I agree with your agreement in principle, but the real mistake was not simply adding Unix to the skills list to begin with, and keeping POSIX and Linux. It's not really a lie, and it's pretty obvious from the first email what's going on with this recruiter. Besides, if he's touched a Macbook, he's used UNIX in some form, because at least 7 versions of OSX have been certified as Unix [0].
I don't think I'd have thought of one ignorant recruiter out of a company of many thousands as a red flag. We have a great recruiter at my company, but I have no idea if he knows the difference between Unix, POSIX, and Linux, or if he knows OSX is a Unix (tm).
I don't see a recruiter not knowing the particulars of POSIX/UNIX differences as the red flag (heck, I'm not even sure I could answer that question). The red flag to me is that the Kafkaesque exchange that followed, I suspect, is the product of the overall recruiting culture rather than a lone recruiter.

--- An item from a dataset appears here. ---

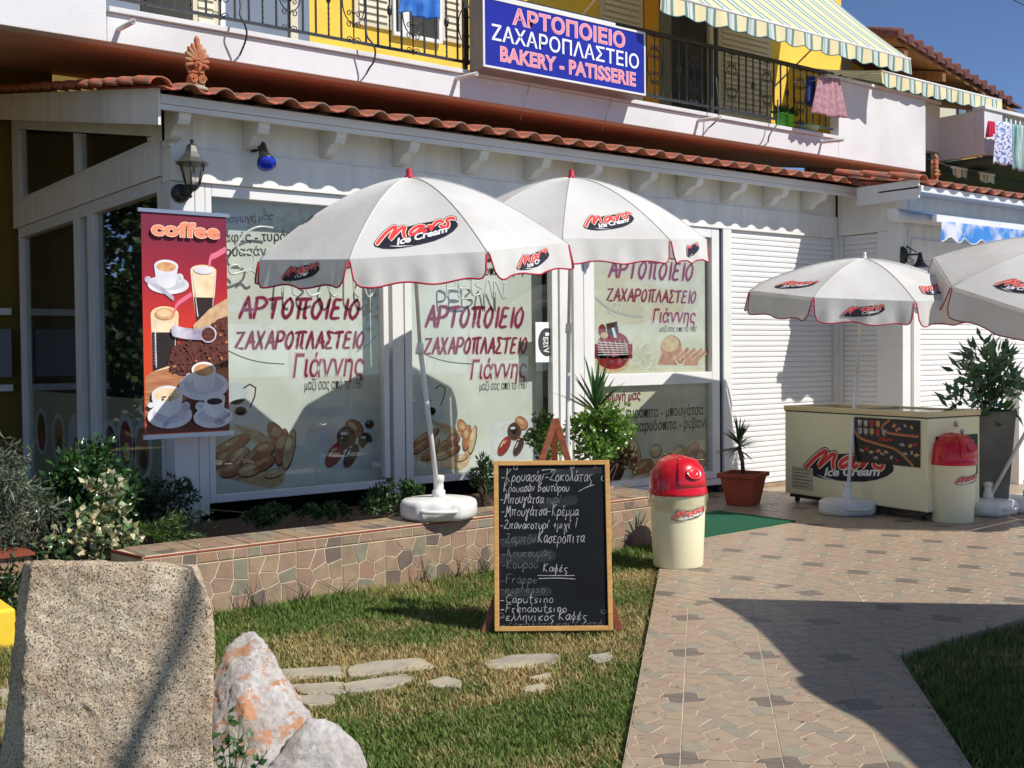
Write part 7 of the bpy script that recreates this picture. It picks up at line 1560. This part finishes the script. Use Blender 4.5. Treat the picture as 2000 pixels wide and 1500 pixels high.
# tall weeds against the wall
def weeds(px, py, hpx, n, lab):
    b = W(px, py, 1, 6.2); t = thing('weed', lab, 'weed', (b[0], b[1], 0)); mb = MB(); hh = hpx/F*8
    for i in range(n):
        e = np.array([b[0]+rng.normal()*.09, 6.19-abs(rng.normal())*.02, hh*rng.uniform(.5, 1.1)]); mb.tube([(b[0]+rng.normal()*.03, 6.17, 0), (b[0]*.5+e[0]*.5, 6.15, e[2]*.62), tuple(e)], [.003, .002, .0008], 4)
    obj('stalks', mb, mat('weed stalk', (.05, .085, .025), (.09, .07, .03), 8, rough=.7), t)
for a in ((488, 1190, 55, 9, 'dark weed standing against the low wall nearest to the granite block'), (590, 1175, 45, 8, 'weed clump against the low wall below the second tile'), (655, 1165, 40, 7, 'weed clump against the wall left of the parasol foot'), (820, 1150, 60, 9, 'arching dark weeds against the wall below the parasol foot'), (890, 1130, 50, 8, 'weeds against the wall just left of the chalkboard'), (940, 1120, 55, 10, 'tall weeds against the wall beside the chalkboard frame')): weeds(*a)
# dracaena in terracotta pot
pc = W(1452, 985, 2, 0); t = thing('potted_dracaena', 'small dracaena with spiky head in a square terracotta pot beside the shutter', 'potted plant', (pc[0], pc[1], 0))
ang = math.radians(20); r0, r1 = .125, .185; mb = MB()
def sq(r_, z): return [(pc[0]+r_*math.sqrt(2)*math.cos(ang+PI/4+j*PI/2), pc[1]+r_*math.sqrt(2)*math.sin(ang+PI/4+j*PI/2), z) for j in range(4)]
mb.add(sq(r0, 0)+sq(r1-.012, .27)+sq(r1+.012, .272)+sq(r1+.014, .315)+sq(r1-.012, .315)+sq(r1-.02, .27), [(3, 2, 1, 0)]+[(i*4+j, i*4+(j+1) % 4, (i+1)*4+(j+1) % 4, (i+1)*4+j) for i in range(5) for j in range(4)]+[(20, 21, 22, 23)]); bevel(obj('pot', mb, POTM, t), .008, 2)
mb = MB(); mb.add(sq(r1-.022, .285), [(0, 1, 2, 3)]); obj('potting_soil', mb, SOIL, t)
tp = W(1443, 872, 1, pc[1]); obj('trunk', MB().tube([(pc[0], pc[1], .28), (pc[0]-.015, pc[1], (tp[2]+.28)/2), tuple(tp)], [.022, .019, .022], 8), BARK, t)
strap_leaves(t, tp-np.array([0, 0, .04]), 84, .27, .019, .10, up0=-.35, up1=1.4, droop=.25, col_=(.035, .06, .025))
# potted palm tucked behind the nearest bin
pc = W(1262, 1050, 1, 6.05); t = thing('potted_palm', 'small spiky palm in a reddish pot half hidden behind the nearest litter bin', 'potted plant', (6.08, 5.98, 0))
obj('pot', MB().lathe([(.10, 0), (.14, .24), (.155, .245), (.155, .28), (.135, .28), (.13, .25)], n=20), POTM, t, local=True); strap_leaves(t, (6.08, 5.98, .30), 24, .20, .016, .06, up0=.1, up1=1.3, droop=.3, col_=(.03, .055, .02))
# tall grey planter with leafy shrub
pc = W(1952, 1008, 2, 0)+np.array([.25, .25, 0]); t = thing('tall_planter', 'tall tapered grey planter with a leafy green shrub behind the freezer end', 'planter', (pc[0], pc[1], 0))
ang = math.radians(35); mb = MB(); hh = .93
mb.add(sq(.15, 0)+sq(.215, hh)+sq(.20, hh)+sq(.19, hh-.06), [(3, 2, 1, 0)]+[(i*4+j, i*4+(j+1) % 4, (i+1)*4+(j+1) % 4, (i+1)*4+j) for i in range(3) for j in range(4)]+[(12, 13, 14, 15)]); bevel(obj('pot', mb, mat('grey stone planter', srgb(122, 120, 112), srgb(98, 98, 92), 4, rough=.7, bump=.2, bsc=30), t), .01, 2)
bushy(t, (pc[0]-.08, pc[1], hh+.25),   .42, .3, .40, 330, .15, .046, (.045, .13, .06), hi=(.10, .20, .09), phi=.25, clumps=34, up=.5, seed=11, mtl=GLOSSLEAF); twigs(t, (pc[0], pc[1], hh-.05), 16, .34, .55, .006)
bushy(t, (pc[0]+.25, pc[1]+.1, hh+.30), .3, .3, .42, 230, .15, .044, (.07, .16, .06), hi=(.14, .24, .09), phi=.3, clumps=22, up=.5, seed=12, mtl=GLOSSLEAF)
# white square column at the right edge behind the spare foot
cx_ = W(1992, 900, 1, 6.4); o = obj('white_post', MB().box(cx_[0]-.02, cx_[0]+.14, 6.4, 6.54, 0, 1.15), WHITE); tag(o, 'white square post beside the tall grey planter at the right edge', 'post')
# overhead wire in the sky
o = obj('overhead_cable', MB().tube([W(1900, -40, 1, 14), W(2060, 40, 1, 14)], .012, 5), BLACK); tag(o, 'thin dark cable crossing the top right corner of the sky', 'cable')
# ================================================================== OUT OF FRAME: garden trees and added hedge left, added shade sail right, tree behind the camera
def tree(name, label, c, hgt, R_, n, seed, leaf=.13, colr=(.04, .085, .02), limb=None):
    t = thing(name, label, 'tree', c); mb = MB(); c = Vector(c)
    mb.tube([c, c+Vector((.05, .03, hgt*.3)), c+Vector((.0, .08, hgt*.62))], [.16, .13, .08], 10)
    r = np.random.default_rng(seed)
    ends = []
    for i in range(10):
        a = r.uniform(0, 2*PI); b0_ = c+Vector((0, .05, hgt*r.uniform(.35, .6))); e = b0_+Vector((math.cos(a)*R_*.75, math.sin(a)*R_*.75, hgt*r.uniform(.1, .32))); mb.tube([b0_, (b0_+e)/2+Vector((0, 0, .15)), e], [.05, .035, .015], 6)
        ends.append(e)
    obj('trunk', mb, BARK, t)
    bushy(t, tuple(c+Vector((0, 0, hgt*.68))), R_, R_, hgt*.33, n, leaf, leaf*.55, colr, hi=tuple(x*1.9 for x in colr), phi=.25, clumps=46, seed=seed, name='crown'); return t
tree('garden_tree', 'leafy garden tree beyond the left side of the shop', (-2.6, 10.5, -.08), 6.5, 2.4, 9000, 3)
tree('garden_tree', 'second leafy garden tree further back on the left', (-1.2, 15.5, -.08), 7.0, 2.6, 8000, 4)
tree('garden_tree', 'third leafy garden tree nearest to the left edge of the lawn', (-3.4, 6.0, -.08), 5.5, 1.9, 7000, 5)
tree('garden_tree', 'broad garden tree at the far end of the side yard', (-5.0, 20.5, -.08), 8.0, 3.2, 9000, 6, .2)
tree('garden_tree', 'dense garden tree behind the side yard left of the broad one', (-8.5, 25.5, -.08), 9.0, 3.6, 9000, 7, .22)
tree('garden_tree', 'tall garden tree closing the left side of the yard', (-7.5, 15, -.08), 8.0, 3.2, 9000, 8, .2)
for i, (hx, hy) in enumerate(((1.9, 19.0), (.1, 19.5), (-1.8, 19.2), (-3.8, 19.8), (-6.0, 19.5))):  # unseen hedge added to darken the side glass reflections and side wall
    t = thing('reflection_hedge', 'unseen added hedge plant in the side yard, %s' % ('closest to the shop wall', 'second from the shop wall', 'in the middle of its row', 'second from the open end', 'at the open end of its row')[i], 'hedge', (hx, hy, -.08), 'unseen hedge plants added for dark reflections')
    twigs(t, (hx, hy, -.1), 8, .8, 3.4, .03); bushy(t, (hx, hy, 4.2), 1.5, 1.2, 4.6, 15000, .22, .12, (.035, .075, .02), hi=(.08, .14, .04), phi=.25, seed=60+i, shell=.3)
# unseen sail, added and shaped to cast the shadow across the path
Hs = 2.05; sv = Vector(SUN); off = Vector((sv.x, sv.y, 0))*(Hs/sv.z)
edge = [(1386, 1168), (1420, 1186), (1460, 1209), (1500, 1245), (1530, 1276), (1548, 1298), (1573, 1319), (1557, 1326), (1566, 1340), (1590, 1357), (1640, 1385), (1677, 1402), (1712, 1424), (1760, 1466), (1800, 1504), (1840, 1560)]
sh = [W(x, y, 2, 0) for x, y in edge]; far = [W(x, y, 2, 0) for x, y in ((2400, 1186), (2000, 1181), (1700, 1176))]
pl = [(p[0]+off.x, p[1]+off.y) for p in sh]+[(9.5+off.x, -1.5+off.y)]+[(p[0]+off.x, p[1]+off.y) for p in far]
t = thing('added_shade_sail', 'unseen dark canvas shade sail added to cast the shadow on the path', 'shade sail', (pl[0][0], pl[0][1], Hs))
obj('canvas', MB().prism(pl, idf, Hs, Hs+.012), mat('dark canvas', srgb(84, 84, 86), None, rough=.9), t)
for x, y in ((9.8, -3.6), (11.5, .0), (7.9, -2.6)): obj('sail_post', MB().tube([(x, y, -.1), (x, y, Hs)], .04, 8), WHITE, t)
for k_, (tx, ty, lab) in enumerate(((9, -13, 'street tree behind the viewer opposite the bakery windows'), (16, -15, 'street tree behind the viewer opposite the glass door'), (24, -14, 'street tree behind the viewer opposite the roller shutters'))): tree('street_tree', lab, (tx, ty, -.08), 5.5, 2.4, 5000, 80+k_, .24)
# tree whose limb draws a soft shadow over the granite block
bt_ = thing('street_tree', 'thin tree behind the viewer whose limb shades the granite block', 'tree', (4.6, -5.4, -.08))
A1, A2 = WD(388, 1120, 3.72), WD(225, 1510, 3.70); Lb = 6.2
A1 = Vector(A1)+sv*Lb; A2 = Vector(A2)+sv*Lb; dd = (A2-A1)
obj('trunk', MB().tube([(4.6, -5.4, -.1), (4.5, -5.0, 2.2), tuple(A2+dd*.4), tuple(A2), tuple((A1+A2)/2+Vector((.03, 0, .03))), tuple(A1), tuple(A1-dd*.6)], [.11, .09, .06, .032, .03, .028, .012], 8), BARK, bt_)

Oh, right, the "deleted Linux -> we need people with Linux experience" bit is pretty stupid. Still, I'd probably chalk that up to one ignorant recruiter and just put all those words on the résumé to satisfy them.
I don't think I'd have thought of one ignorant recruiter out of a company of many thousands as a red flag. We have a great recruiter at my company, but I have no idea if he knows the difference between Unix, POSIX, and Linux, or if he knows OSX is a Unix (tm).